Tuesday, July 27, 2010

Why are you doing what you're doing?

A few years ago at a Literacy First workshop, the presenter posed the following question: “If your school principal walked into your classroom and randomly asked a student, ‘Why are you doing what you’re doing?’  Would the student have an answer?”  That question really stuck with me.

It’s in the Objectives

Part of the ‘why’ is in the lesson objectives.  I cannot stress enough the importance of posting at least a summary of lesson objectives on the board.  Not only will it remind you to review the objectives with your class, it will also help you stay focused during your lesson.   

Real Life Connections

Reviewing lesson objectives prior to teaching is also a great time to point out real life connections.  We are learning to add coins up to one dollar so that when we go to the store to buy a candy we know what coins to give the cashier.  It’s easy to forget to relate those real life connections.  However, we all know students learn better when there is a meaningful connection to their lives.

Two for One

Every morning I write my daily schedule on the board.  With each subject, I write a short summary of each lesson objective.  As adults, we like to know what’s coming and when.  Kids are no different.  There is a sense of security in knowing what to expect.  As a side bonus, if you ever forget to do something the students will remind you.


Ask yourself from time to time what a student might say if he/she were asked the question, “Why are you doing what you’re doing?”  Occasionally ask students the question yourself.  Will a relevant answer be forthcoming? 


  1. I couldn't agree with you more.

    When I was a student I always had this problem: teachers would, of course, show us how to do things, but they'd rarely take the time to explain why what we were learning was important.

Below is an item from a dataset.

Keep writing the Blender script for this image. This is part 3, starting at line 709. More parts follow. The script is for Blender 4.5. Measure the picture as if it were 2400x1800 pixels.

They'd make no meaningful connections, like you mention.

    I got the feeling we were being taught simply for standardized testing (which, in the case of my high school, turned out to be true; the school was in trouble and needed to improve test scores, so everything revolved around teaching to those particular tests). I felt the overall learning experience suffered because of this.

    I really appreciate what you're doing with this blog. It's interesting to see things from a teacher's perspective, and it seems like you're great at what you do. I just wish there was a greater focus on education in this country.

  2. Thank you for your comment. I totally agree, there really should be a greater focus on education.

  3. I agree with Ron that making real-world connections is important, for motivation, context and meaning. Otherwise, doing what the teachers tells them to do becomes an unthinking habit for learners. I wonder if you have your learners think of ways to connect the learning objectives to their own lives.

  4. Absolutely. That's a great point that I should have included in my post! Thank you for pointing it out.

  5. I think that is a great question that every teacher should ask themselves on a daily basis. If they do not know why they do what they are doing, how will their students?

    This is where reflection comes into play. At the end of the day, did you stay focused according to your objective? Were you able to make the learning meaningful to your students? By reflecting on these questions, teachers will be able to improve their craft which should ultimately improve student learning.

  6. You are so right Ryan. I think a lot of us... myself included... don't take the time for reflection as much as we should.